▽
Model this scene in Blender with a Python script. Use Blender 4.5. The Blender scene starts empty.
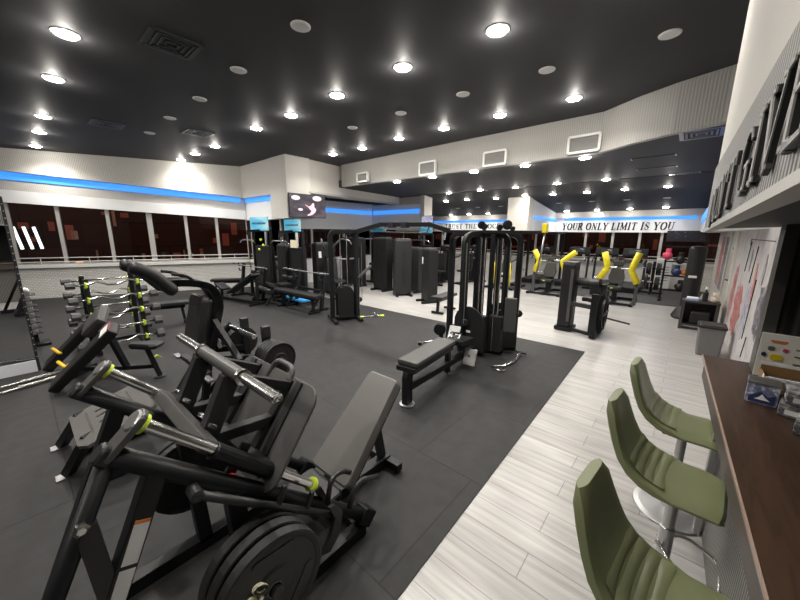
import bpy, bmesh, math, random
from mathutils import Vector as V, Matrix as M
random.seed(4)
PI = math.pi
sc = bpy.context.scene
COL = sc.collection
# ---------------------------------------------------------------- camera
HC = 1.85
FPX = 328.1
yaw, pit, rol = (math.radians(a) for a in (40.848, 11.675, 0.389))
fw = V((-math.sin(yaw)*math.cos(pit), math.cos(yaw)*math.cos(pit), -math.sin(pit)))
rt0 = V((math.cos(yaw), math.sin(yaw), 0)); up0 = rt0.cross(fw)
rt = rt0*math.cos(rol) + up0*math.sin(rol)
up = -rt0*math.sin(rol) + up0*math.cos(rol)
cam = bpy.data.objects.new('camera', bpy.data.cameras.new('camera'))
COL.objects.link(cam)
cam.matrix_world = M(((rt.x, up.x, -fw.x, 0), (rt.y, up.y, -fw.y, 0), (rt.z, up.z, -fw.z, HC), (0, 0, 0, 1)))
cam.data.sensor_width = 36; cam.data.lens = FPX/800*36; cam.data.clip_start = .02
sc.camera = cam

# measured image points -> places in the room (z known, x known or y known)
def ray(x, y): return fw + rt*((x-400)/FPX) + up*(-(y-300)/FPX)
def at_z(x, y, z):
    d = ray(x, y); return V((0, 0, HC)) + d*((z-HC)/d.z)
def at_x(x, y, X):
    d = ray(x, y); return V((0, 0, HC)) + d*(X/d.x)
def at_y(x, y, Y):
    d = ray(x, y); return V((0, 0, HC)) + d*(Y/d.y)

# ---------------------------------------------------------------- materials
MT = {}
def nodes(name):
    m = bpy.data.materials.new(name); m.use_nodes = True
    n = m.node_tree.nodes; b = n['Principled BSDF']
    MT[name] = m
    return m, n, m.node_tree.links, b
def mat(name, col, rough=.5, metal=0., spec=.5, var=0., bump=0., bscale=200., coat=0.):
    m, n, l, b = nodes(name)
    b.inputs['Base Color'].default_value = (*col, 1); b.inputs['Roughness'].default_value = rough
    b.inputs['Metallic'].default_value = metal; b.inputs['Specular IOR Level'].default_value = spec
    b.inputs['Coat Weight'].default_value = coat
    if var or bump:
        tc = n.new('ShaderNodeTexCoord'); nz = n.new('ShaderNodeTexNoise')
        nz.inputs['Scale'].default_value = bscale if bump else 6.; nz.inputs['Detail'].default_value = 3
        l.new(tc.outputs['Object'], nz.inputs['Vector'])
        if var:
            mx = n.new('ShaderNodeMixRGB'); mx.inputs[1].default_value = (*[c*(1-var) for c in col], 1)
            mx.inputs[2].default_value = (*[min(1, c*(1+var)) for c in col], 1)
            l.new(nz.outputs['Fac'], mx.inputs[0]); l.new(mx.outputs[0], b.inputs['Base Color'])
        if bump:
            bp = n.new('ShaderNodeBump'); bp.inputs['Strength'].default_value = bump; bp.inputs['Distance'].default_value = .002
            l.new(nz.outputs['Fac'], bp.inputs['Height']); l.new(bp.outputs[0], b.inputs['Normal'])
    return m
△
▽
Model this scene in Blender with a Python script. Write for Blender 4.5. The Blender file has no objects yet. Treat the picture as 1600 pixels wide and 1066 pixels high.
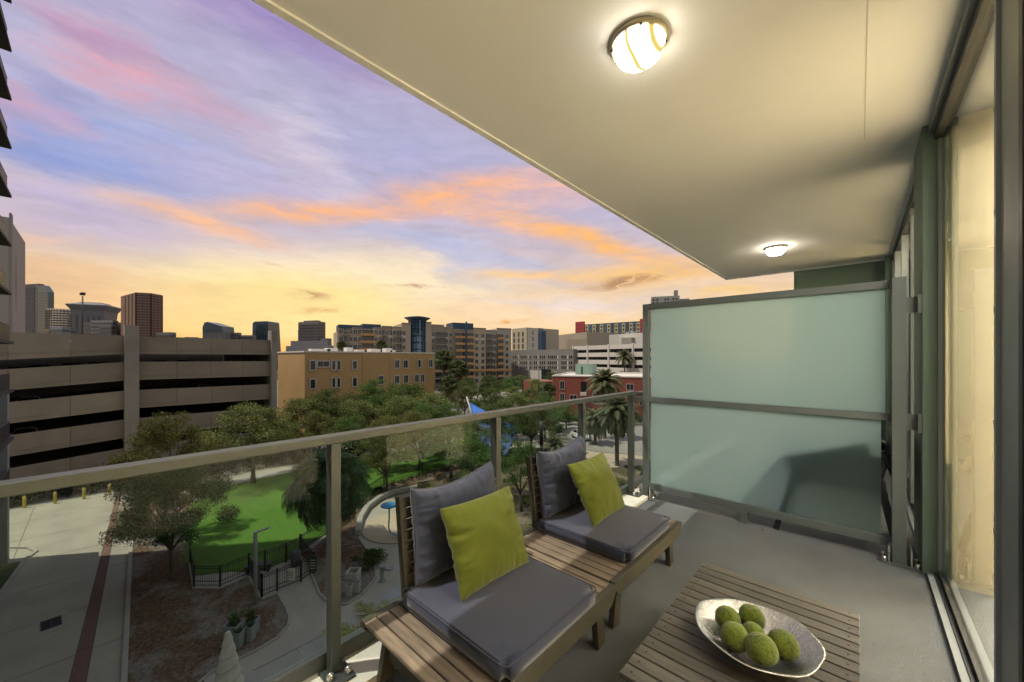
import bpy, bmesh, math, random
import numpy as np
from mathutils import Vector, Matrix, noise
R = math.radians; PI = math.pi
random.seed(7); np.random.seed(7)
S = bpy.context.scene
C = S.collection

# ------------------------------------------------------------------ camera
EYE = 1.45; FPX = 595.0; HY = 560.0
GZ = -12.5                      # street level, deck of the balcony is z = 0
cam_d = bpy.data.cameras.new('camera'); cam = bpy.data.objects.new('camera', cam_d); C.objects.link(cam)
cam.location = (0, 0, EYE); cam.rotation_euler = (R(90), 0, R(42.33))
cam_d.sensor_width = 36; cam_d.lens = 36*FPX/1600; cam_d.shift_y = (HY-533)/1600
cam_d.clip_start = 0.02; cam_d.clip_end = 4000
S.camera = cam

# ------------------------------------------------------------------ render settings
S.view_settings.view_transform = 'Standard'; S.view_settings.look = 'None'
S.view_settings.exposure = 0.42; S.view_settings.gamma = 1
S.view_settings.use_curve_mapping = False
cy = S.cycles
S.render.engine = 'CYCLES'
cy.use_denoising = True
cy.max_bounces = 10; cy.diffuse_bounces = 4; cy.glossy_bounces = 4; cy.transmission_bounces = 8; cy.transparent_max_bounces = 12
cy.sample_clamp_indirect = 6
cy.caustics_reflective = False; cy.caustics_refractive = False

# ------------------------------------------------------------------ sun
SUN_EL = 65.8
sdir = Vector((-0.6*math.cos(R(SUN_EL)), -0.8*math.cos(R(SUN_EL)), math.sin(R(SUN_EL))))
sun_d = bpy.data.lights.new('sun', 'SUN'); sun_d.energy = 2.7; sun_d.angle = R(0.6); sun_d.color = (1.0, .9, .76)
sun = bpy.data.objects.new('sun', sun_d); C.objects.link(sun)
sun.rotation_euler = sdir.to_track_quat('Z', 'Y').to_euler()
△
▽
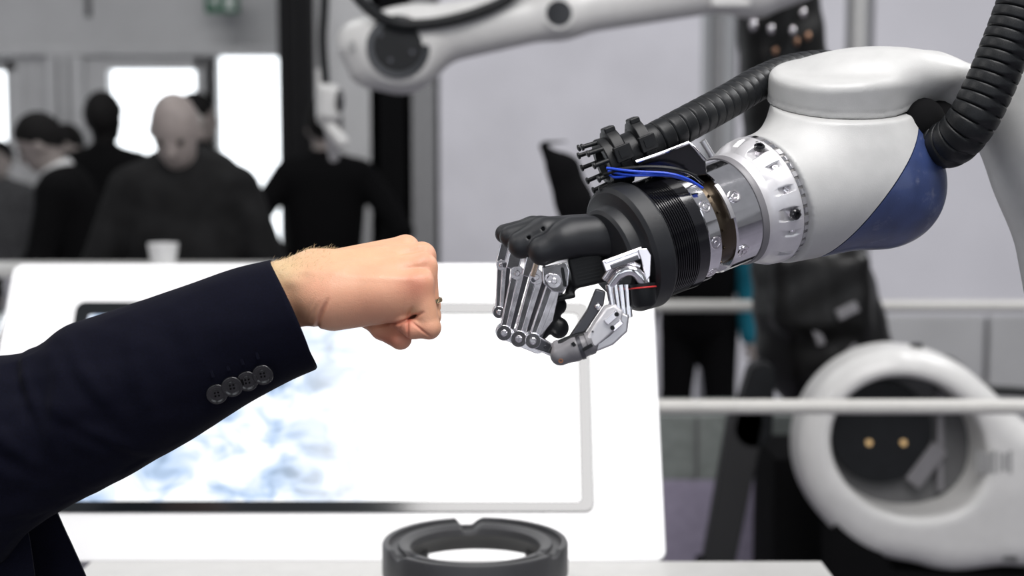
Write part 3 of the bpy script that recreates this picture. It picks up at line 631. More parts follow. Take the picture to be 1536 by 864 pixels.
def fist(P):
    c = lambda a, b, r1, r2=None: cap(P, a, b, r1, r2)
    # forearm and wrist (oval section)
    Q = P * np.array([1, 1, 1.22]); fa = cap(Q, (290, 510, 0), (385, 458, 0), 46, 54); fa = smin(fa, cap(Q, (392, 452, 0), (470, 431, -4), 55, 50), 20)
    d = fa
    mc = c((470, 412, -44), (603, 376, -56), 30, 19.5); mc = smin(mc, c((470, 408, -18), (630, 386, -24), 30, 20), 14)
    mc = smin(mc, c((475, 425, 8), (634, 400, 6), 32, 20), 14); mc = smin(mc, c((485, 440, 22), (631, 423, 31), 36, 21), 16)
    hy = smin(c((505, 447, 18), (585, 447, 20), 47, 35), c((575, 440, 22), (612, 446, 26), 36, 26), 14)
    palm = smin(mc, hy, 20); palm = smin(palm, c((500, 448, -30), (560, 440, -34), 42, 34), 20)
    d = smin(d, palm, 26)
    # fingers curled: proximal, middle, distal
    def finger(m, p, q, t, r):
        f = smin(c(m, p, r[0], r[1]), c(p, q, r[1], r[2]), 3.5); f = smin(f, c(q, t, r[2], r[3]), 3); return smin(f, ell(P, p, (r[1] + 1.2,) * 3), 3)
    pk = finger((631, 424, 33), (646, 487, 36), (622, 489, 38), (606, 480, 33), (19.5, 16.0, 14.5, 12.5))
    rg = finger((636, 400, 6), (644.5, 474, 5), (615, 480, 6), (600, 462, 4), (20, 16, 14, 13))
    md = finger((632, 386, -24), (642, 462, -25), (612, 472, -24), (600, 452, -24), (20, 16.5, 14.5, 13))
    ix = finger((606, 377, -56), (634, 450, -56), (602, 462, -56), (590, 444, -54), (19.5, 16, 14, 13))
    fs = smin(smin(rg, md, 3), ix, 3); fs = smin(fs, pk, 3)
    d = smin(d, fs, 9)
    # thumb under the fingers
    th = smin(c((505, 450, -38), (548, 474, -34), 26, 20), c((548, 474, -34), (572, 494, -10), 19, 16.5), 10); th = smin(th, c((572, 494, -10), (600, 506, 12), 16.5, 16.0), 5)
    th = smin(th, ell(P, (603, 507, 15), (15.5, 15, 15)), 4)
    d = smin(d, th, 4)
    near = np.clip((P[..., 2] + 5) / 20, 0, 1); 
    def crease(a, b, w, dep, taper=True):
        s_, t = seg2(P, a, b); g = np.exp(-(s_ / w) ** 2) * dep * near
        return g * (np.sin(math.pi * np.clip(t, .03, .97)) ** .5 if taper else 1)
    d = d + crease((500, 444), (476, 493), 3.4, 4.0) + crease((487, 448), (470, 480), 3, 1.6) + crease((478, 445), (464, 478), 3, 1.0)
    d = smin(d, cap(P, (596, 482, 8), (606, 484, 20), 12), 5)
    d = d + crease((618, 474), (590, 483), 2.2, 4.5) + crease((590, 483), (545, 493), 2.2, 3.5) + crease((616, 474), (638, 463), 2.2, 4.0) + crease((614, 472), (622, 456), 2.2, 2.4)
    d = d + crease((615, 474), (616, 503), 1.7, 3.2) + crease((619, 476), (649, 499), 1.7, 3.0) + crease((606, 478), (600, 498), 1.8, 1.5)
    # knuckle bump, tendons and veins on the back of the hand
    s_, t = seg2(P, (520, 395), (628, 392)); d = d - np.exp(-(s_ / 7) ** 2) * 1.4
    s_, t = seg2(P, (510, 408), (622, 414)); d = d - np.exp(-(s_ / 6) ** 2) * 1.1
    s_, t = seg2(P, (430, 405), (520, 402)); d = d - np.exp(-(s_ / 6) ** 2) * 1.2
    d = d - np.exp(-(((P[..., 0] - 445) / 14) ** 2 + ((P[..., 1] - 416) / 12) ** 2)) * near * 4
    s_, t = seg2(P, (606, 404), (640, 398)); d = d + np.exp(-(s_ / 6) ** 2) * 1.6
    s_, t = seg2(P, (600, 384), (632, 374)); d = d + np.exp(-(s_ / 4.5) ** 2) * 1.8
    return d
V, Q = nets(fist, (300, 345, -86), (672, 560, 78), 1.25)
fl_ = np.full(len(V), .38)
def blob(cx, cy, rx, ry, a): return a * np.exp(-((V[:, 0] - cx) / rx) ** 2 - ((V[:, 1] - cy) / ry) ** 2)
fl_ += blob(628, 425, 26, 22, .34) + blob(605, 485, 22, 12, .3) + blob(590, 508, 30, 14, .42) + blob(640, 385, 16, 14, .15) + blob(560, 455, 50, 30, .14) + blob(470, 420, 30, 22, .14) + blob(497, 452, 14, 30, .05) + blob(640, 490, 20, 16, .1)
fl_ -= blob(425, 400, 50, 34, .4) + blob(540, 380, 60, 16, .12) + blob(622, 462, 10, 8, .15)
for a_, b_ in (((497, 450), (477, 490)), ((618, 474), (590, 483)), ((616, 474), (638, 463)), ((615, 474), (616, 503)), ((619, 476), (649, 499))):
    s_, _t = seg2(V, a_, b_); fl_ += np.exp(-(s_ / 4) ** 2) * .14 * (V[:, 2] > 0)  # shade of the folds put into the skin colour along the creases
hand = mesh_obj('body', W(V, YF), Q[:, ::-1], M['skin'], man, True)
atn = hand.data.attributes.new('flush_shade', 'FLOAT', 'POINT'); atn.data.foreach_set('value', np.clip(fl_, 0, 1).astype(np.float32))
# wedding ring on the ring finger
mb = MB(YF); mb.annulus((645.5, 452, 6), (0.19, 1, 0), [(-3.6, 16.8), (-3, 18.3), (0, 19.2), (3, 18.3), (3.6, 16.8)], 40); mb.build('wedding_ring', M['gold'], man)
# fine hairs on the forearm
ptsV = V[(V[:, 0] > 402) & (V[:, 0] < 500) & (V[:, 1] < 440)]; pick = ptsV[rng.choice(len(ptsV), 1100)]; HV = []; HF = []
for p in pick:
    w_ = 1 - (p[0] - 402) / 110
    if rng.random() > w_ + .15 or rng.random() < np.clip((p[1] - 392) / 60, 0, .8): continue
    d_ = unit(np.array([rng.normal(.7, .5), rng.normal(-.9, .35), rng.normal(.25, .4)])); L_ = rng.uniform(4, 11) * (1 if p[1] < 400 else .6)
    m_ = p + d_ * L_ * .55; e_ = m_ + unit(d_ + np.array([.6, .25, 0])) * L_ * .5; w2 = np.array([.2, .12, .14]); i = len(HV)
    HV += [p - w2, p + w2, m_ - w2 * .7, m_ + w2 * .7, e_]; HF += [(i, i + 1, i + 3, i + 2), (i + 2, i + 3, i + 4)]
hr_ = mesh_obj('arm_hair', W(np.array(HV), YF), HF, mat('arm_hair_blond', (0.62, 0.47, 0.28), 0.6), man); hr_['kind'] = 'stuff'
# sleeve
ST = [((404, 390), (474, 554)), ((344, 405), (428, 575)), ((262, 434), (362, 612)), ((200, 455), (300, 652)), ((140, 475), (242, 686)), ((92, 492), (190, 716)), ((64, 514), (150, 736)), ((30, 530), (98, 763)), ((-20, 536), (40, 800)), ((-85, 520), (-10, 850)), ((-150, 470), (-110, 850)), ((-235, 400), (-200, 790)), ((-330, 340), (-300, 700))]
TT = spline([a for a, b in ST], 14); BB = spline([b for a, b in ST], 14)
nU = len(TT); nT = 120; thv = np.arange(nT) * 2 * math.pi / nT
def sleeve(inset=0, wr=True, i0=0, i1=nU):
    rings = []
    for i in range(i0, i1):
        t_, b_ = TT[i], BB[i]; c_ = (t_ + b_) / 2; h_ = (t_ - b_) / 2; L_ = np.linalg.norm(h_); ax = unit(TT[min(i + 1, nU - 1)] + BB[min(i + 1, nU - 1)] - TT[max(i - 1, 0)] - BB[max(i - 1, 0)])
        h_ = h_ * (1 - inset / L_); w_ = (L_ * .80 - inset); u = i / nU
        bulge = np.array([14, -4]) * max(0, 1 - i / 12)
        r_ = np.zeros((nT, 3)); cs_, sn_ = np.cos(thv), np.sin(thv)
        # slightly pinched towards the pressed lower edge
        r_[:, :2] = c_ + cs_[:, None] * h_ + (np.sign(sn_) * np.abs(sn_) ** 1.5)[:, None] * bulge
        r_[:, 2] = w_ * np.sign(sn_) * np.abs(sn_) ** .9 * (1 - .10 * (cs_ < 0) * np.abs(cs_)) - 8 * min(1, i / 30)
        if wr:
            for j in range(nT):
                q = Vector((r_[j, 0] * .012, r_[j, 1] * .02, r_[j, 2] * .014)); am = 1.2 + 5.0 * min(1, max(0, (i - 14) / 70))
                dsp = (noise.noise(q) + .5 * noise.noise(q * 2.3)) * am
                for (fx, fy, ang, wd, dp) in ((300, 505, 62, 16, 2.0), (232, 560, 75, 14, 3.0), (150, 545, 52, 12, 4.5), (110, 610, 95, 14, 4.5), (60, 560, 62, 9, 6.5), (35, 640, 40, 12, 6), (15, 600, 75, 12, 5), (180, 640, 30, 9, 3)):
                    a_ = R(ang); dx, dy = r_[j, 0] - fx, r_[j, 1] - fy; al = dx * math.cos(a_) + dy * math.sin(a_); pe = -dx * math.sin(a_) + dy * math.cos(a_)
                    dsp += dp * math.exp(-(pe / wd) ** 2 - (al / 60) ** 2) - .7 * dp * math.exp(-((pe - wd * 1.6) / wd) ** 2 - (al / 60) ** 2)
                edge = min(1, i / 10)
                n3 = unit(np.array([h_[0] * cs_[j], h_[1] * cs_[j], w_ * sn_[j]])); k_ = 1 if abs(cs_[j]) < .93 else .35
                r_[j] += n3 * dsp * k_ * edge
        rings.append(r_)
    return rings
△
PROMPT: Begin with the line where "Model this scene in Blender with a Python script. Use" appears and end with the line where "d = ray(x, y); return V((0, 0, HC)) + d*(Y/d.y)" appears. Copy only that stretch, exactly, with no pictures.

RESULT FOR THIS TASK:
Model this scene in Blender with a Python script. Use Blender 4.5. The Blender scene starts empty.
import bpy, bmesh, math, random
from mathutils import Vector as V, Matrix as M
random.seed(4)
PI = math.pi
sc = bpy.context.scene
COL = sc.collection
# ---------------------------------------------------------------- camera
HC = 1.85
FPX = 328.1
yaw, pit, rol = (math.radians(a) for a in (40.848, 11.675, 0.389))
fw = V((-math.sin(yaw)*math.cos(pit), math.cos(yaw)*math.cos(pit), -math.sin(pit)))
rt0 = V((math.cos(yaw), math.sin(yaw), 0)); up0 = rt0.cross(fw)
rt = rt0*math.cos(rol) + up0*math.sin(rol)
up = -rt0*math.sin(rol) + up0*math.cos(rol)
cam = bpy.data.objects.new('camera', bpy.data.cameras.new('camera'))
COL.objects.link(cam)
cam.matrix_world = M(((rt.x, up.x, -fw.x, 0), (rt.y, up.y, -fw.y, 0), (rt.z, up.z, -fw.z, HC), (0, 0, 0, 1)))
cam.data.sensor_width = 36; cam.data.lens = FPX/800*36; cam.data.clip_start = .02
sc.camera = cam

# measured image points -> places in the room (z known, x known or y known)
def ray(x, y): return fw + rt*((x-400)/FPX) + up*(-(y-300)/FPX)
def at_z(x, y, z):
    d = ray(x, y); return V((0, 0, HC)) + d*((z-HC)/d.z)
def at_x(x, y, X):
    d = ray(x, y); return V((0, 0, HC)) + d*(X/d.x)
def at_y(x, y, Y):
    d = ray(x, y); return V((0, 0, HC)) + d*(Y/d.y)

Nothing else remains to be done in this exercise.